At the Boston Mills visitor center, early 20th century mill buildings have been repurposed. A nice display illustrates the canal boats and includes rib from one of the original craft. It’s a culture that was so critical to early 19th century commerce but forgotten as the railroad arrived.

Take a picture here, take a souvenir ... Cuyahoga
The Boston Mills buildings sit near the scenic railroad line and the river, where a small army of kayakers swept through its brisk currents. We had a nice lunch of sandwiches and sides from Trail Mix, a small store housed in a vintage building. A series of picnic tables and patio furniture filled the wooded lawn outside as columns of cyclists pedaled by. For all the people using the park, it never felt crowded. Highway bridges soared above portions of the valley.

In the marsh, we spotted no actual beavers, but the bullfrogs croaked away, a snapping turtle lazily guarded a shallow gap in the lily pads and a wide spectrum of birds cruised throughout the marsh. Like most national parks we left with a sense that we had more to explore.

CVNP incorporates numerous metro park, city green space and state holdings, so there are any number of trails and restored homesteads beyond the narrow strip we covered. After a cookout at Marjie and Dru’s apartment as the rain hastened in the early evening, we joined the parade. Clifton Boulevard hosted its annual parade that morning, but by 9 p.m. the entirety of Lakewood flowed toward the lakefront.


Thousands of people surged into Lakewood Park, clouds blunting any sunset impact as the Lakewood High School rock band journeyed through multiple rock favorites with a heavy emphasis on violin. The inclusion of Europe’s The Final Countdown hinted at imminent fireworks, yet they continued for several more tracks before the rockets illuminated the sky.

After 20-plus minutes of eye-popping fireworks, the same crowd surged back out. Saying goodbyes to Dru and Marje, I hoped we would not go through another seven-year drought of visits. Nancy and I stopped for a nightcap at one of the neighborhood bars around our rental. The corner bar is something I really miss.

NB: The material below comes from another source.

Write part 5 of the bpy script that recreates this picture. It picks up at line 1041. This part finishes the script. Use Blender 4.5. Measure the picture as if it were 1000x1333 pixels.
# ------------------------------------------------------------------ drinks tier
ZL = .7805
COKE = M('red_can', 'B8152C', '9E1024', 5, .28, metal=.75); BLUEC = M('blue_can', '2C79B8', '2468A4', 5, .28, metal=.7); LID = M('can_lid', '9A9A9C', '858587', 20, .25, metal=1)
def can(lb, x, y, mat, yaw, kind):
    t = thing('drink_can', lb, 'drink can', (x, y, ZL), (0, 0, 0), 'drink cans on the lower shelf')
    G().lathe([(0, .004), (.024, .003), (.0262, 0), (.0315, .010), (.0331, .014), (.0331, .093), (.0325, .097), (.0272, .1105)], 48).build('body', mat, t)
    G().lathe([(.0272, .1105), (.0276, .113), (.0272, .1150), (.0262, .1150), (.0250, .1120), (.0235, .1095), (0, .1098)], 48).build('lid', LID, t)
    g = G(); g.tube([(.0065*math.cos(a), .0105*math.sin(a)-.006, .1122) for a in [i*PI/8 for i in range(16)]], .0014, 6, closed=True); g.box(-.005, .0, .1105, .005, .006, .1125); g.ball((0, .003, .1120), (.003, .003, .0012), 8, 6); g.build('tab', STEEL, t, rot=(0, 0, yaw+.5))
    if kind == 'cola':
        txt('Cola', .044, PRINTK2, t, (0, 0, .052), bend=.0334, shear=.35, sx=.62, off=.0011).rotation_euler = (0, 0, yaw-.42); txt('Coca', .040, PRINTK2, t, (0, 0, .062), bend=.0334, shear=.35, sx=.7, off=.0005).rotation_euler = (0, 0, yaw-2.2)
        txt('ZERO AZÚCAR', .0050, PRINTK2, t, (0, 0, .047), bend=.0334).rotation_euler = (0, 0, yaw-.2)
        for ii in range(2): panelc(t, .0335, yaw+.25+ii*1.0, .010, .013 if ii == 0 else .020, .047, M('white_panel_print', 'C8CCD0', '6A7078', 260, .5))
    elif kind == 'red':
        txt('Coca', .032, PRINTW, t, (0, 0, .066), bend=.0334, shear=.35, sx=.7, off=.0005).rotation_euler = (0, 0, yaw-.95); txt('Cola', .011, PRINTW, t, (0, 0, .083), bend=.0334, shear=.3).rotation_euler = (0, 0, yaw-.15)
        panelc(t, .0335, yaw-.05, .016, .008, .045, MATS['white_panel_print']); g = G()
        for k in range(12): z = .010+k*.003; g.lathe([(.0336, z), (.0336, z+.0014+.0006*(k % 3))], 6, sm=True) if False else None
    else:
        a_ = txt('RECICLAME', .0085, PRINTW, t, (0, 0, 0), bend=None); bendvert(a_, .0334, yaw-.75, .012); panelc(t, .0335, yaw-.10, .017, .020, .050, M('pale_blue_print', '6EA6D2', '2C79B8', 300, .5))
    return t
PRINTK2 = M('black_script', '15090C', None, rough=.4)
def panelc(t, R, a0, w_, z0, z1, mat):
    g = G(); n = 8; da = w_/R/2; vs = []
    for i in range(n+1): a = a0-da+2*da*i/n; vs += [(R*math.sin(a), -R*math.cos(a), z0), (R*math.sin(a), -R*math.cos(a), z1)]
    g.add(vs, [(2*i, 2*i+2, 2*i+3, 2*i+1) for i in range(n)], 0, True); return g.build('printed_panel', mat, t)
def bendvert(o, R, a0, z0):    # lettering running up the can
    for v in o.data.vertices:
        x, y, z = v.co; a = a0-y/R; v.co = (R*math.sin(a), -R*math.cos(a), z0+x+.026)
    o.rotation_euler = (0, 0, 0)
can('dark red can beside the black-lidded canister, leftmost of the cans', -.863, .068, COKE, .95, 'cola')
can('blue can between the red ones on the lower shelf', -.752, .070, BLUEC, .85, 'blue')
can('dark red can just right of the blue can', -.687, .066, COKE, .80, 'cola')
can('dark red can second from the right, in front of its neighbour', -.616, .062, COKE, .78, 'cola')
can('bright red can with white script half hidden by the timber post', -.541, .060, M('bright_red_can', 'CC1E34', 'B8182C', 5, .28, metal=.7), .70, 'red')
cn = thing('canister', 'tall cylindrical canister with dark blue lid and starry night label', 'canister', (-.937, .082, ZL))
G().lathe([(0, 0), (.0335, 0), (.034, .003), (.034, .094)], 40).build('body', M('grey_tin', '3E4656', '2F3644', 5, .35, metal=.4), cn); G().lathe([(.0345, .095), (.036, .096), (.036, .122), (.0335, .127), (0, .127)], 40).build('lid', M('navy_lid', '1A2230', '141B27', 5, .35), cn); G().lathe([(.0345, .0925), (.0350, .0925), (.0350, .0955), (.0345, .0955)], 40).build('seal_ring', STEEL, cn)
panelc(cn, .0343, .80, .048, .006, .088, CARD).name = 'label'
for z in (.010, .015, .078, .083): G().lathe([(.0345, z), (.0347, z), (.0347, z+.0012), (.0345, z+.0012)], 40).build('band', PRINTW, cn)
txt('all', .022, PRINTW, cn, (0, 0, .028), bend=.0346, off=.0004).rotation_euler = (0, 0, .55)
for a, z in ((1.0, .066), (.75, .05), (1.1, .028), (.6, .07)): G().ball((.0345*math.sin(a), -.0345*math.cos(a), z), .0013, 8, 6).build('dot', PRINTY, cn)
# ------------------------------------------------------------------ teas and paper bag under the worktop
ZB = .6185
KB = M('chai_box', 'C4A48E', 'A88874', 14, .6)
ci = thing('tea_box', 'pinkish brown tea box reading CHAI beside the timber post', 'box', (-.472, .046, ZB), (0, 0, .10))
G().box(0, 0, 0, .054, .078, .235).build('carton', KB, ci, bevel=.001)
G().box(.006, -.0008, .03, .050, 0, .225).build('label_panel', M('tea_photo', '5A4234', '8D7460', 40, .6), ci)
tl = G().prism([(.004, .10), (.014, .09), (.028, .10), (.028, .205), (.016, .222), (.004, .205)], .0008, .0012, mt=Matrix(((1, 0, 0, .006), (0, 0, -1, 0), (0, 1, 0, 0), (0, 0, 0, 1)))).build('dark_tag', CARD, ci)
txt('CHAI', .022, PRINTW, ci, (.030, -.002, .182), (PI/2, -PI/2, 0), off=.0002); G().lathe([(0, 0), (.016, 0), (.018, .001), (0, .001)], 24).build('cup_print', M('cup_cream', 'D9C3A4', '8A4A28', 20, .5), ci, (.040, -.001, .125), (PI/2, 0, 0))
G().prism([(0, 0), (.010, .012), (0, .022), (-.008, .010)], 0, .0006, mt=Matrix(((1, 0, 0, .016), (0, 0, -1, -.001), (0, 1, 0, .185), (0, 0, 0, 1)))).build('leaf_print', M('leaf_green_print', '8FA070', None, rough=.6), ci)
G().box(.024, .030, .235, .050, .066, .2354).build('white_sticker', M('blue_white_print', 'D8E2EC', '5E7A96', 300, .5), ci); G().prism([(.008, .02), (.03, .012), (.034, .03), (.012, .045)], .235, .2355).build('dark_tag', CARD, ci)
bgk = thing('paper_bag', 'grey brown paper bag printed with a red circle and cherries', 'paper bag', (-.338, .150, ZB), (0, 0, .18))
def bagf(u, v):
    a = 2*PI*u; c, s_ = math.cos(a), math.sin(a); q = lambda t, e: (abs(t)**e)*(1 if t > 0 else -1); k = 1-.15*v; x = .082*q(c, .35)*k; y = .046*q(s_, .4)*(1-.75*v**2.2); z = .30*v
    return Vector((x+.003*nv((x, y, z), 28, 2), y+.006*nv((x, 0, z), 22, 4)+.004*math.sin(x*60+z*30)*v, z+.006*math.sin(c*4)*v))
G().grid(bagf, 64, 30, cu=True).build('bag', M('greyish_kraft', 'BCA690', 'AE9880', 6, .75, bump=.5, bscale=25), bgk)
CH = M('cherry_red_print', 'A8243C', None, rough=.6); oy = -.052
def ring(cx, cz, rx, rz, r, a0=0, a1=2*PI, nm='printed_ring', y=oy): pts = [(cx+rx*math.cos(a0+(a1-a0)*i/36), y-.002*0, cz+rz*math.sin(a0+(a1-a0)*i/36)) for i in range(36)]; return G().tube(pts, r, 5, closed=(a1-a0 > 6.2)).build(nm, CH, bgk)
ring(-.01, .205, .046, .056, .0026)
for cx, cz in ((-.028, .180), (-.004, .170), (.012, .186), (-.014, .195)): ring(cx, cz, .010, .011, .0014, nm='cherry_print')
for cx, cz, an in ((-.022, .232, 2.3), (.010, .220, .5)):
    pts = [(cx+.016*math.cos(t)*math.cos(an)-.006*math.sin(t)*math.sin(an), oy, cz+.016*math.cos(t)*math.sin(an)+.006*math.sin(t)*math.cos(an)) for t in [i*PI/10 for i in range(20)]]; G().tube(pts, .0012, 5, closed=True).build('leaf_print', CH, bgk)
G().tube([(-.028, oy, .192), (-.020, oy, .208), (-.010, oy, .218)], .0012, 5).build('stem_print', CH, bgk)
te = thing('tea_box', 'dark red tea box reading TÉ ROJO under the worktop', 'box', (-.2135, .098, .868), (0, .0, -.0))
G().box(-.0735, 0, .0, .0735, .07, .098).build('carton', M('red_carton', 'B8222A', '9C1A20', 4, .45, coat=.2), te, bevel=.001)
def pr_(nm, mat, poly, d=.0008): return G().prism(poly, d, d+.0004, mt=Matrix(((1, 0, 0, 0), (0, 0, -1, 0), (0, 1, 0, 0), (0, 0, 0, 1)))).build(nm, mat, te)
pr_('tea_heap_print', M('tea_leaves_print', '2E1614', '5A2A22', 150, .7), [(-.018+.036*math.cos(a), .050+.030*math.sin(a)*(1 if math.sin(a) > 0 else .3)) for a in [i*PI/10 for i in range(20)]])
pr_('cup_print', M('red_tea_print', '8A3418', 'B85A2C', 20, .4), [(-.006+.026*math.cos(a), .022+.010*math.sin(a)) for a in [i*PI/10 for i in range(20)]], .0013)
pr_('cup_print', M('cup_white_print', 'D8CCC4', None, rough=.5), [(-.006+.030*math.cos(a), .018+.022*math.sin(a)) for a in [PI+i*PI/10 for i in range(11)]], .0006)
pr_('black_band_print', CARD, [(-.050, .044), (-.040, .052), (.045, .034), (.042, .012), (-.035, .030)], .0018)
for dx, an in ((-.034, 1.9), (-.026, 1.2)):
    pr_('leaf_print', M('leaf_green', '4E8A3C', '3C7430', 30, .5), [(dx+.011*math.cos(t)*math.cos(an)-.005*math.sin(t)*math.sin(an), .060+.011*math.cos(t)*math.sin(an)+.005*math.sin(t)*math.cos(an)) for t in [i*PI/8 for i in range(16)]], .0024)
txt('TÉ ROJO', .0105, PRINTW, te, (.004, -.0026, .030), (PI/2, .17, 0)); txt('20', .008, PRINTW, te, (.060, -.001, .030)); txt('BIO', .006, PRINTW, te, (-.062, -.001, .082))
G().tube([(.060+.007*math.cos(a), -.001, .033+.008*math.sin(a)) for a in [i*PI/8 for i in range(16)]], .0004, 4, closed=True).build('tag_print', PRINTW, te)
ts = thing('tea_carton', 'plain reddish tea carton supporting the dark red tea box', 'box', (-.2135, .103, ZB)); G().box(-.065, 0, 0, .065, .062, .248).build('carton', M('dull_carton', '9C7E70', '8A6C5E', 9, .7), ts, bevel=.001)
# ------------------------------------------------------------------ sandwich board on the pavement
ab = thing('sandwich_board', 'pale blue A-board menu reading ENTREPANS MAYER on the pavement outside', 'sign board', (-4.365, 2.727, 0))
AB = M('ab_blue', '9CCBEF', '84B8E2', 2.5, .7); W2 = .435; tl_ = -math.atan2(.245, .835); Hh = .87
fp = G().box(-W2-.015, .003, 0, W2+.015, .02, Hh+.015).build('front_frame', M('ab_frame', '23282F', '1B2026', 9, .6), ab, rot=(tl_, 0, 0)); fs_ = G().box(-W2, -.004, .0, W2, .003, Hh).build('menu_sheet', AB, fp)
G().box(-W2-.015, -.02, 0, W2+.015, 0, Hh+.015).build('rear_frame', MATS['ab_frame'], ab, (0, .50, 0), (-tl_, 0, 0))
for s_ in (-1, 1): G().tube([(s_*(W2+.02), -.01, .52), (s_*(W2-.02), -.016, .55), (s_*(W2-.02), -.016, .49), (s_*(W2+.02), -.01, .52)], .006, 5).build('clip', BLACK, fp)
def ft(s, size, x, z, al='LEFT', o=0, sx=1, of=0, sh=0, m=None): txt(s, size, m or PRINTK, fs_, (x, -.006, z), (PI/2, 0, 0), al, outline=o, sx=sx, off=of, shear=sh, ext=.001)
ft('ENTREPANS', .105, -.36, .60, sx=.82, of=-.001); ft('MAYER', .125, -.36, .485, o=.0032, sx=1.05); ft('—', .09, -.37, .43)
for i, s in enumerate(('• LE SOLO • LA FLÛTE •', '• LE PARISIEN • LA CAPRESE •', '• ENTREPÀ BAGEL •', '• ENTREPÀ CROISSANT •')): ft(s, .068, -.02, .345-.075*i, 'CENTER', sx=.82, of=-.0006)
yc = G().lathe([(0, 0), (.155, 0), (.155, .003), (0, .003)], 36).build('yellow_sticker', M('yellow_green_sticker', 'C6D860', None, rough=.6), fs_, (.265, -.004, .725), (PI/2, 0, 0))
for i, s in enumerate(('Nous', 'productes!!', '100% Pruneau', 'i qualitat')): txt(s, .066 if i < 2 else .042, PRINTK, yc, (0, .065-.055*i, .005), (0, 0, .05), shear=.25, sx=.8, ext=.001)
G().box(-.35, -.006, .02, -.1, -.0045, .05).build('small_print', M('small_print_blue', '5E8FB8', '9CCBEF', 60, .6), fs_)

With the rest of the country back to work on Tuesday, we turned the corner from our rental for a final stop – Tommy’s Pastries. We spent 20 minutes in the Hungarian bakery as the owner/baker proudly outlined all his wares. We left with some breakfast croissants and numerous fruit-filled delights for the eight-hour ride back to Nashville. These were all new experiences in the place where I grew up.

I think of all we could have hit – the natural history museum, the Rock and Roll Hall of Fame, a drive past the west suburbs along the lake, the house from A Christmas Story, the Old Arcade and many others – but Cleveland has too much to experience in a single visit. Travel writers from coastal publications try to sum up Cleveland in a few hours, but they always miss the richness and nuance of culture here.

We had already bid good-bye to the giant porch of our rental and the quiet neighborhood around it. Cleveland and its environs will always be home, the deepest roots I know. I really hated rolling out this time, knowing it might be years before I returned. I find something worthwhile in every place Nancy and I visit, but immersing ourselves in Northeast Ohio brought back the best of the place I knew first.
The Lake Erie sunsets are hard to beat.